The longest hostage standoff since the 1980s involves a French journalist
On 8 October, a reporter kidnapped in Mali on 8 April 2021 will have been held hostage longer than other French journalist since the Lebanon hostage crisis in the 1980s. Reporters Without Borders (RSF) calls on the French and Malian authorities to intensify efforts to obtain Olivier Dubois’ release.
A Mali-based reporter for Libération, Le Point and Jeune Afrique, Dubois will have been held hostage for exactly 18 months, or 548 days, on 8 October. This is one day more than Stéphane Taponier and Hervé Ghesquière, two France 3 journalists who were held by the Taliban in Afghanistan for 547 days, from 2009 to 2011.
And it is much longer than the other French journalists who have suffered a similar fate since the start of the 2000s – Christian Chesnot and Georges Malbrunot (124 days in Iraq in 2004), Florence Aubenas (157 days in Iraq in 2005), Didier François and Edouard Elias (317 days in Syria in 2013/2014) and Nicolas Hénin and Pierre Torrès (300 days in Syria in 2013/2014).
No French journalist has been a captive for such a long time since 1980s, when a series of Western citizens were held hostage in Lebanon.

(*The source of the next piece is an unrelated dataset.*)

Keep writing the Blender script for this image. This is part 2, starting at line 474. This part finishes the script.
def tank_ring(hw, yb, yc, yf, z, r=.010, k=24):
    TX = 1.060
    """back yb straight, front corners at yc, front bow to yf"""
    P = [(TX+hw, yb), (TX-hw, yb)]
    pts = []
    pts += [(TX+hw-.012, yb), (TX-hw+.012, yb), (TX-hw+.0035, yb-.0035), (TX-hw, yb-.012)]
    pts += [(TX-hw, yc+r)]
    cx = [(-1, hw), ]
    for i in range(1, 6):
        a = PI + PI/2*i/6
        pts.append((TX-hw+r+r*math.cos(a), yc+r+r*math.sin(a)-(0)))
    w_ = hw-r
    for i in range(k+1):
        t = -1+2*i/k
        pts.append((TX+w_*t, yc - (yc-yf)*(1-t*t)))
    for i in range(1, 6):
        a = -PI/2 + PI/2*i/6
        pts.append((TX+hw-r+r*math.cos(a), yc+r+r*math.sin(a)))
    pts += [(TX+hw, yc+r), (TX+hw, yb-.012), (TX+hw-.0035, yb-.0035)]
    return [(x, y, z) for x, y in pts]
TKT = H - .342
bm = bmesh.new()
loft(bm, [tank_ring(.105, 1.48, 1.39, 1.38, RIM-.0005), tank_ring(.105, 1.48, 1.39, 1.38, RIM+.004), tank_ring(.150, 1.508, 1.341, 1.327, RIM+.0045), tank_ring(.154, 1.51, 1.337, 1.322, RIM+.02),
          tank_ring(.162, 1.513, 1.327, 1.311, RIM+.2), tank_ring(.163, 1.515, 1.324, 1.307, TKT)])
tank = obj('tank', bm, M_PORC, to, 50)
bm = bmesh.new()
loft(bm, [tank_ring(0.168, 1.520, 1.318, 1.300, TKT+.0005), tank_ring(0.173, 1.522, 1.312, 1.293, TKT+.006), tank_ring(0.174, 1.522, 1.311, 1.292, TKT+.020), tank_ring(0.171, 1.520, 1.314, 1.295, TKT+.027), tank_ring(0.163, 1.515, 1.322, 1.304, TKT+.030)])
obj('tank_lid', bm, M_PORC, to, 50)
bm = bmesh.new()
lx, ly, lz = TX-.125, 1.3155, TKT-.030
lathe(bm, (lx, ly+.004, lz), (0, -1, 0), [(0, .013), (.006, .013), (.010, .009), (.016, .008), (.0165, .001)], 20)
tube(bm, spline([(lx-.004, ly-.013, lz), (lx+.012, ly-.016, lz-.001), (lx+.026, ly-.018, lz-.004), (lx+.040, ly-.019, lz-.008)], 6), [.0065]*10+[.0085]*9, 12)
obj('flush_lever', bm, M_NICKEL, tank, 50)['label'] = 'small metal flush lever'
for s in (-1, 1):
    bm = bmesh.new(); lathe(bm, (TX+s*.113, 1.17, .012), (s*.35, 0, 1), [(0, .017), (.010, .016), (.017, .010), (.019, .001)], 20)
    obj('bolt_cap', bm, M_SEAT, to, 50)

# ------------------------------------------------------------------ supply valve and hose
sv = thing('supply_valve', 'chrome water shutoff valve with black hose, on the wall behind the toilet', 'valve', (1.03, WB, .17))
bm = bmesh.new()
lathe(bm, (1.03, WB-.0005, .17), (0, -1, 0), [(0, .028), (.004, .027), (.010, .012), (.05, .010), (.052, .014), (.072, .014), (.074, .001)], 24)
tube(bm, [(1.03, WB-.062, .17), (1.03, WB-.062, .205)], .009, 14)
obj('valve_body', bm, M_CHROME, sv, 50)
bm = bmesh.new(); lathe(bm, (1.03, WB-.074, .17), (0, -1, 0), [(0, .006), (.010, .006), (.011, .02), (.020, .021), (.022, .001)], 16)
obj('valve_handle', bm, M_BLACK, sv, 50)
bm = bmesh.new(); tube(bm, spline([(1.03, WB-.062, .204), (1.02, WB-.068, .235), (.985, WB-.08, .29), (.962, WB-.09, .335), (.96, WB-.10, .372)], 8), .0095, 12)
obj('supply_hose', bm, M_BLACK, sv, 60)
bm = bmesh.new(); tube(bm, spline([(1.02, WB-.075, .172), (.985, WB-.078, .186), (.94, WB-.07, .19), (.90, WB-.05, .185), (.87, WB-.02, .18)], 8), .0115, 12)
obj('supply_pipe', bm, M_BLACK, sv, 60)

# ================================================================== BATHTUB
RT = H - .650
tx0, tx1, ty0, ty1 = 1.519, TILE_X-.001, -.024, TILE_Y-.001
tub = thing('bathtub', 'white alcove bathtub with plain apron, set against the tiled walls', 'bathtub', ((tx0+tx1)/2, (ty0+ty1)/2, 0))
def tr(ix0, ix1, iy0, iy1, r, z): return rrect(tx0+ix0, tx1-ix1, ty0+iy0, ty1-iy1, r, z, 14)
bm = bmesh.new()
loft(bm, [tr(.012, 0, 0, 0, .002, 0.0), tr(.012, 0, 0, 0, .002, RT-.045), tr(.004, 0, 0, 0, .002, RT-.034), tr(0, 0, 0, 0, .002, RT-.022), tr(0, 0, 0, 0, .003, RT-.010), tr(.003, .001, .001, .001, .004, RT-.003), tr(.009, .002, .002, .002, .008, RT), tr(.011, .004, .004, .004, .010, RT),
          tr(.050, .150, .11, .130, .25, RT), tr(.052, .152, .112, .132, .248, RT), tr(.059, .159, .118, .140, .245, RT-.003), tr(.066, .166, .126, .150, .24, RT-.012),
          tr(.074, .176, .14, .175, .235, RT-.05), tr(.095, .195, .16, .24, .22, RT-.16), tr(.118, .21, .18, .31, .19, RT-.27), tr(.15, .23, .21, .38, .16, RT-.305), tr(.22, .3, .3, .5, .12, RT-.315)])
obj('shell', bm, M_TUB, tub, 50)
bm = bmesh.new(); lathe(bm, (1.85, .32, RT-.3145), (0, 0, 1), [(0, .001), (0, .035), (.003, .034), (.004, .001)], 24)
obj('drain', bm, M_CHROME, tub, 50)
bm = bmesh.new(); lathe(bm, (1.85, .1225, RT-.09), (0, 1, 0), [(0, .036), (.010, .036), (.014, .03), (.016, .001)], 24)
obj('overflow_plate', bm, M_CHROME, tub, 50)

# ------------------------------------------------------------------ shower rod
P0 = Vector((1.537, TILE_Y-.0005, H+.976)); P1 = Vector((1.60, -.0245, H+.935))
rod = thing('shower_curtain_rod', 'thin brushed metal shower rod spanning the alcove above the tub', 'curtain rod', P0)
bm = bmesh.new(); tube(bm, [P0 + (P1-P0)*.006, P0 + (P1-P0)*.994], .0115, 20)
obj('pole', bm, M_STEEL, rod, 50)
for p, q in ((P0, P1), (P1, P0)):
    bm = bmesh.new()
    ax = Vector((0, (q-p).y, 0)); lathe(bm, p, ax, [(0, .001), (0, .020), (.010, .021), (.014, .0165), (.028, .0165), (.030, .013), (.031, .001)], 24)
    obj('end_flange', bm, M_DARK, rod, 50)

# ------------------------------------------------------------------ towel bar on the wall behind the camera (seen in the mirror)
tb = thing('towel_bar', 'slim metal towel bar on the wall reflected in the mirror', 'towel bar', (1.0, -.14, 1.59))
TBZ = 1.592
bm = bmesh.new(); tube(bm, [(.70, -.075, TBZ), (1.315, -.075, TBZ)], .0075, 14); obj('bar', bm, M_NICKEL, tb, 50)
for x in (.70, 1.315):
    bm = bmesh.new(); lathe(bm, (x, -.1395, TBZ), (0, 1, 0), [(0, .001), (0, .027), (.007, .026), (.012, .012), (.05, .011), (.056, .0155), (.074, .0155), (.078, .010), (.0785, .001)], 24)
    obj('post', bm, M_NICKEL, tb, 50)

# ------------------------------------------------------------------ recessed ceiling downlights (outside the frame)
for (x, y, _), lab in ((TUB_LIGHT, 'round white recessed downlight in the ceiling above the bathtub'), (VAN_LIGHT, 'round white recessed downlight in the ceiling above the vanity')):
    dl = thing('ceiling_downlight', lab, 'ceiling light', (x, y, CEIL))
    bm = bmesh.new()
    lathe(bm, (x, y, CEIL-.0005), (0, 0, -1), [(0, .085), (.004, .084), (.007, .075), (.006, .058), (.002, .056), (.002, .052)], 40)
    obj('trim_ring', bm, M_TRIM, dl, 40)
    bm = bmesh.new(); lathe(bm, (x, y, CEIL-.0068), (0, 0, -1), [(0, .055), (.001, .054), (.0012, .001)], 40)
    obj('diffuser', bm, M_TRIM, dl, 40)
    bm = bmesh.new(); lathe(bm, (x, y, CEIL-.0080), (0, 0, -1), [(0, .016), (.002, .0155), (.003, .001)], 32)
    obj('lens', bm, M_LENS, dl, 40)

They included Jean-Paul Kauffmann, a French reporter for L’Événement du Jeudi, who was held by Hezbollah for a total of 1,078 days - nearly three years.
“Olivier Dubois is sadly setting a record for the time a French journalist has been held hostage,” RSF secretary-general Christophe Deloire said. “We are aware that the case is complex and we are grateful to those working for his release, but we ask the French and Malian authorities to step up their efforts so that Olivier can recover his freedom without having to count more months or hundreds of days go by.”
Little information has emerged about Dubois since his abduction by an armed group affiliated to Al Qaeda. Only two videos of him, filmed by his captors, have been released. In the most recent one, on 14 March 2022, Dubois asked his supporters to keep campaigning for him, and asked the French authorities to keep working for his release.
RSF has taken many initiatives since his abduction – setting up a unit to coordinate with his family, leading media outlets and journalists who have been hostages in the past, organising support rallies, unveiling banners in more than 20 French cities, projecting a huge photo of Dubois on the side of the Pantheon in Paris on 7 March, and organising a solidarity campaign with TV and radio stations.
Mali is ranked 111th out of 180 countries in RSF's 2022 World Press Freedom Index.